Information supplied →
-- START --
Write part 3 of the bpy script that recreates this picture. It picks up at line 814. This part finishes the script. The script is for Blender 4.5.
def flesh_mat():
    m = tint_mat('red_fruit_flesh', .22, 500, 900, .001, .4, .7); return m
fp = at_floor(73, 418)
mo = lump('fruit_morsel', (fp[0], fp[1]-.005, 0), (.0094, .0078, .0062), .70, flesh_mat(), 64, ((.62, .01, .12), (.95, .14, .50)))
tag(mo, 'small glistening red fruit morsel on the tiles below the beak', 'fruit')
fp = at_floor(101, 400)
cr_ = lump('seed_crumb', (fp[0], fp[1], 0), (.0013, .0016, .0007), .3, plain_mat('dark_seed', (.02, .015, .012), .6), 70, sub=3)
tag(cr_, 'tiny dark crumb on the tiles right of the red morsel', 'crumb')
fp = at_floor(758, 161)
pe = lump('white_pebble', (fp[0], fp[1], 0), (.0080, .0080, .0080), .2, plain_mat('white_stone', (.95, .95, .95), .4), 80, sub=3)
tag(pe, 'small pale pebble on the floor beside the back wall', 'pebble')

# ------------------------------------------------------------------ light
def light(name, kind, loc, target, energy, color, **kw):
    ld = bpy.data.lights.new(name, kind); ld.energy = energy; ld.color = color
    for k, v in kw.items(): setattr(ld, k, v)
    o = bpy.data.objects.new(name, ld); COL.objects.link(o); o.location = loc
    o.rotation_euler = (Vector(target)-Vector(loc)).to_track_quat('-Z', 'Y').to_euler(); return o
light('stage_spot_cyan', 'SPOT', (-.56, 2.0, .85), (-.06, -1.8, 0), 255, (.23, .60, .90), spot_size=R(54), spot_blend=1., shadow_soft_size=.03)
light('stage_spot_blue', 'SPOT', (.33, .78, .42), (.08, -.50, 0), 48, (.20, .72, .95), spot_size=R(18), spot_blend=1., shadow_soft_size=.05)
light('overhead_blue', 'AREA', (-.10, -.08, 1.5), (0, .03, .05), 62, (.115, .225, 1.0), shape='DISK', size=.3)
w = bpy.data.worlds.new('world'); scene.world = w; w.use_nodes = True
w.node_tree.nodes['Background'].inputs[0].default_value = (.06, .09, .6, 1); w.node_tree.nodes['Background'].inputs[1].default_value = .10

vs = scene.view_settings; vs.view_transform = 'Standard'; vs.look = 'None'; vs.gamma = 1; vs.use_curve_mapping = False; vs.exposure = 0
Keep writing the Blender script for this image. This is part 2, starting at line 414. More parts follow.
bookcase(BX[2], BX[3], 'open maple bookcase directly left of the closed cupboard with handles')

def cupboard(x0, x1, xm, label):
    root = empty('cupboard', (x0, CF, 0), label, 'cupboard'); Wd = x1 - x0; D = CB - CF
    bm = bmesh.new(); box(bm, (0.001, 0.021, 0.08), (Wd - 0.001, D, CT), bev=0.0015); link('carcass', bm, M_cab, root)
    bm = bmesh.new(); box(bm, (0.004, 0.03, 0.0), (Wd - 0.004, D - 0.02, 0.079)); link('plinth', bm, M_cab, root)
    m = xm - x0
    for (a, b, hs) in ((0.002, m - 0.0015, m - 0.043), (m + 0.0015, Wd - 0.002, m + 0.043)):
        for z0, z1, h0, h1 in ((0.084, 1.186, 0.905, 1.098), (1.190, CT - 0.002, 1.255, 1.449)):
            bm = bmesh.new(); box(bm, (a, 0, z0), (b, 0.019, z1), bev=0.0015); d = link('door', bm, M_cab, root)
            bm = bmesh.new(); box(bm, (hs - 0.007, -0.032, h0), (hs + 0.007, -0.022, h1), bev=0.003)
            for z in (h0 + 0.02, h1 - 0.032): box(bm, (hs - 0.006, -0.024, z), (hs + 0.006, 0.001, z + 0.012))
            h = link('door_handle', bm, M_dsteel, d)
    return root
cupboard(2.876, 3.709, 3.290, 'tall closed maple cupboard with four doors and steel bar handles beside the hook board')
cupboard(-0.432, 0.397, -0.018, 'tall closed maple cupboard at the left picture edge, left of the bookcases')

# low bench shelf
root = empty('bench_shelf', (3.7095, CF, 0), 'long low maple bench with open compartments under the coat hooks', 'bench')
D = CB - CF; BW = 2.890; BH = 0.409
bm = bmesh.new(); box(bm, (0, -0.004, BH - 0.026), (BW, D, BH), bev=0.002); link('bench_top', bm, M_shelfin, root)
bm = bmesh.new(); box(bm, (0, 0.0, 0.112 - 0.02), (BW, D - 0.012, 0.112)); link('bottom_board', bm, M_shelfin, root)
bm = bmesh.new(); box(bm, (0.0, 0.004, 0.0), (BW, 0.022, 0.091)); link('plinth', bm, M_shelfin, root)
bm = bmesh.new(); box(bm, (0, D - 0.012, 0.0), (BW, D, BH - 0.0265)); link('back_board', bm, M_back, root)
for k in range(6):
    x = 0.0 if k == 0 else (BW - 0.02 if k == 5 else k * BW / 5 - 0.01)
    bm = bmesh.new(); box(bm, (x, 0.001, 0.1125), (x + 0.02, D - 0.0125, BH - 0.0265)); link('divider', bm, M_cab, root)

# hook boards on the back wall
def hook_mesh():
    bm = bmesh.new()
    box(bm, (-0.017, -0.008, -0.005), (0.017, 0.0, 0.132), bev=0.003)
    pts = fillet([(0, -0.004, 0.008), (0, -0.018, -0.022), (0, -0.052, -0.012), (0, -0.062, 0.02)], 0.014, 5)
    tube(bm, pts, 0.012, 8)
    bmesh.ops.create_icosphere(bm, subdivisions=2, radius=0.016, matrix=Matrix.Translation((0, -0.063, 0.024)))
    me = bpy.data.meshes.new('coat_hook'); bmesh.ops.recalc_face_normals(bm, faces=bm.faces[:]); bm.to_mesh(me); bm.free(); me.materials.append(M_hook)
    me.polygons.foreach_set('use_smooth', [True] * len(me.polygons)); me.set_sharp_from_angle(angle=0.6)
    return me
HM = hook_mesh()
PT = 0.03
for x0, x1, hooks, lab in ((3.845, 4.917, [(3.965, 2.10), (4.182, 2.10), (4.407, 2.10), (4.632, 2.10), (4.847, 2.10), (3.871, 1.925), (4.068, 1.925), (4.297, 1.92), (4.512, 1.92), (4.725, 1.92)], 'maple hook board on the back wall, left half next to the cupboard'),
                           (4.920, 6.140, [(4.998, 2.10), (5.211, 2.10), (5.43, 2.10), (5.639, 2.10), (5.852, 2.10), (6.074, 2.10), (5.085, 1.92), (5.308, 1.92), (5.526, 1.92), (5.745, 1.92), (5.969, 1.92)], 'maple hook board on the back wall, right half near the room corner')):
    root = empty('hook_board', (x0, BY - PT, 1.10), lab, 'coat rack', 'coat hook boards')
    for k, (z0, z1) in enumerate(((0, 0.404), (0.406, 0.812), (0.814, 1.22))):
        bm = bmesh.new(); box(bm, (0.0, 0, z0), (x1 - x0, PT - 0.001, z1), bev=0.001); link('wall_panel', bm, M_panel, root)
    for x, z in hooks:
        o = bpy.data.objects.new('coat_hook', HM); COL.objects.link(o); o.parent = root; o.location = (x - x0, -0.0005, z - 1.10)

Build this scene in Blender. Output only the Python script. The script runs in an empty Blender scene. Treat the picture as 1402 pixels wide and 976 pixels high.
-- END --
Short problem → Each line above must be reproduced exactly as it stands.

Expected answer →
Write part 3 of the bpy script that recreates this picture. It picks up at line 814. This part finishes the script. The script is for Blender 4.5.
def flesh_mat():
    m = tint_mat('red_fruit_flesh', .22, 500, 900, .001, .4, .7); return m
fp = at_floor(73, 418)
mo = lump('fruit_morsel', (fp[0], fp[1]-.005, 0), (.0094, .0078, .0062), .70, flesh_mat(), 64, ((.62, .01, .12), (.95, .14, .50)))
tag(mo, 'small glistening red fruit morsel on the tiles below the beak', 'fruit')
fp = at_floor(101, 400)
cr_ = lump('seed_crumb', (fp[0], fp[1], 0), (.0013, .0016, .0007), .3, plain_mat('dark_seed', (.02, .015, .012), .6), 70, sub=3)
tag(cr_, 'tiny dark crumb on the tiles right of the red morsel', 'crumb')
fp = at_floor(758, 161)
pe = lump('white_pebble', (fp[0], fp[1], 0), (.0080, .0080, .0080), .2, plain_mat('white_stone', (.95, .95, .95), .4), 80, sub=3)
tag(pe, 'small pale pebble on the floor beside the back wall', 'pebble')

# ------------------------------------------------------------------ light
def light(name, kind, loc, target, energy, color, **kw):
    ld = bpy.data.lights.new(name, kind); ld.energy = energy; ld.color = color
    for k, v in kw.items(): setattr(ld, k, v)
    o = bpy.data.objects.new(name, ld); COL.objects.link(o); o.location = loc
    o.rotation_euler = (Vector(target)-Vector(loc)).to_track_quat('-Z', 'Y').to_euler(); return o
light('stage_spot_cyan', 'SPOT', (-.56, 2.0, .85), (-.06, -1.8, 0), 255, (.23, .60, .90), spot_size=R(54), spot_blend=1., shadow_soft_size=.03)
light('stage_spot_blue', 'SPOT', (.33, .78, .42), (.08, -.50, 0), 48, (.20, .72, .95), spot_size=R(18), spot_blend=1., shadow_soft_size=.05)
light('overhead_blue', 'AREA', (-.10, -.08, 1.5), (0, .03, .05), 62, (.115, .225, 1.0), shape='DISK', size=.3)
w = bpy.data.worlds.new('world'); scene.world = w; w.use_nodes = True
w.node_tree.nodes['Background'].inputs[0].default_value = (.06, .09, .6, 1); w.node_tree.nodes['Background'].inputs[1].default_value = .10

vs = scene.view_settings; vs.view_transform = 'Standard'; vs.look = 'None'; vs.gamma = 1; vs.use_curve_mapping = False; vs.exposure = 0
Keep writing the Blender script for this image. This is part 2, starting at line 414. More parts follow.
bookcase(BX[2], BX[3], 'open maple bookcase directly left of the closed cupboard with handles')

def cupboard(x0, x1, xm, label):
    root = empty('cupboard', (x0, CF, 0), label, 'cupboard'); Wd = x1 - x0; D = CB - CF
    bm = bmesh.new(); box(bm, (0.001, 0.021, 0.08), (Wd - 0.001, D, CT), bev=0.0015); link('carcass', bm, M_cab, root)
    bm = bmesh.new(); box(bm, (0.004, 0.03, 0.0), (Wd - 0.004, D - 0.02, 0.079)); link('plinth', bm, M_cab, root)
    m = xm - x0
    for (a, b, hs) in ((0.002, m - 0.0015, m - 0.043), (m + 0.0015, Wd - 0.002, m + 0.043)):
        for z0, z1, h0, h1 in ((0.084, 1.186, 0.905, 1.098), (1.190, CT - 0.002, 1.255, 1.449)):
            bm = bmesh.new(); box(bm, (a, 0, z0), (b, 0.019, z1), bev=0.0015); d = link('door', bm, M_cab, root)
            bm = bmesh.new(); box(bm, (hs - 0.007, -0.032, h0), (hs + 0.007, -0.022, h1), bev=0.003)
            for z in (h0 + 0.02, h1 - 0.032): box(bm, (hs - 0.006, -0.024, z), (hs + 0.006, 0.001, z + 0.012))
            h = link('door_handle', bm, M_dsteel, d)
    return root
cupboard(2.876, 3.709, 3.290, 'tall closed maple cupboard with four doors and steel bar handles beside the hook board')
cupboard(-0.432, 0.397, -0.018, 'tall closed maple cupboard at the left picture edge, left of the bookcases')

# low bench shelf
root = empty('bench_shelf', (3.7095, CF, 0), 'long low maple bench with open compartments under the coat hooks', 'bench')
D = CB - CF; BW = 2.890; BH = 0.409
bm = bmesh.new(); box(bm, (0, -0.004, BH - 0.026), (BW, D, BH), bev=0.002); link('bench_top', bm, M_shelfin, root)
bm = bmesh.new(); box(bm, (0, 0.0, 0.112 - 0.02), (BW, D - 0.012, 0.112)); link('bottom_board', bm, M_shelfin, root)
bm = bmesh.new(); box(bm, (0.0, 0.004, 0.0), (BW, 0.022, 0.091)); link('plinth', bm, M_shelfin, root)
bm = bmesh.new(); box(bm, (0, D - 0.012, 0.0), (BW, D, BH - 0.0265)); link('back_board', bm, M_back, root)
for k in range(6):
    x = 0.0 if k == 0 else (BW - 0.02 if k == 5 else k * BW / 5 - 0.01)
    bm = bmesh.new(); box(bm, (x, 0.001, 0.1125), (x + 0.02, D - 0.0125, BH - 0.0265)); link('divider', bm, M_cab, root)

# hook boards on the back wall
def hook_mesh():
    bm = bmesh.new()
    box(bm, (-0.017, -0.008, -0.005), (0.017, 0.0, 0.132), bev=0.003)
    pts = fillet([(0, -0.004, 0.008), (0, -0.018, -0.022), (0, -0.052, -0.012), (0, -0.062, 0.02)], 0.014, 5)
    tube(bm, pts, 0.012, 8)
    bmesh.ops.create_icosphere(bm, subdivisions=2, radius=0.016, matrix=Matrix.Translation((0, -0.063, 0.024)))
    me = bpy.data.meshes.new('coat_hook'); bmesh.ops.recalc_face_normals(bm, faces=bm.faces[:]); bm.to_mesh(me); bm.free(); me.materials.append(M_hook)
    me.polygons.foreach_set('use_smooth', [True] * len(me.polygons)); me.set_sharp_from_angle(angle=0.6)
    return me
HM = hook_mesh()
PT = 0.03
for x0, x1, hooks, lab in ((3.845, 4.917, [(3.965, 2.10), (4.182, 2.10), (4.407, 2.10), (4.632, 2.10), (4.847, 2.10), (3.871, 1.925), (4.068, 1.925), (4.297, 1.92), (4.512, 1.92), (4.725, 1.92)], 'maple hook board on the back wall, left half next to the cupboard'),
                           (4.920, 6.140, [(4.998, 2.10), (5.211, 2.10), (5.43, 2.10), (5.639, 2.10), (5.852, 2.10), (6.074, 2.10), (5.085, 1.92), (5.308, 1.92), (5.526, 1.92), (5.745, 1.92), (5.969, 1.92)], 'maple hook board on the back wall, right half near the room corner')):
    root = empty('hook_board', (x0, BY - PT, 1.10), lab, 'coat rack', 'coat hook boards')
    for k, (z0, z1) in enumerate(((0, 0.404), (0.406, 0.812), (0.814, 1.22))):
        bm = bmesh.new(); box(bm, (0.0, 0, z0), (x1 - x0, PT - 0.001, z1), bev=0.001); link('wall_panel', bm, M_panel, root)
    for x, z in hooks:
        o = bpy.data.objects.new('coat_hook', HM); COL.objects.link(o); o.parent = root; o.location = (x - x0, -0.0005, z - 1.10)

Build this scene in Blender. Output only the Python script. The script runs in an empty Blender scene. Treat the picture as 1402 pixels wide and 976 pixels high.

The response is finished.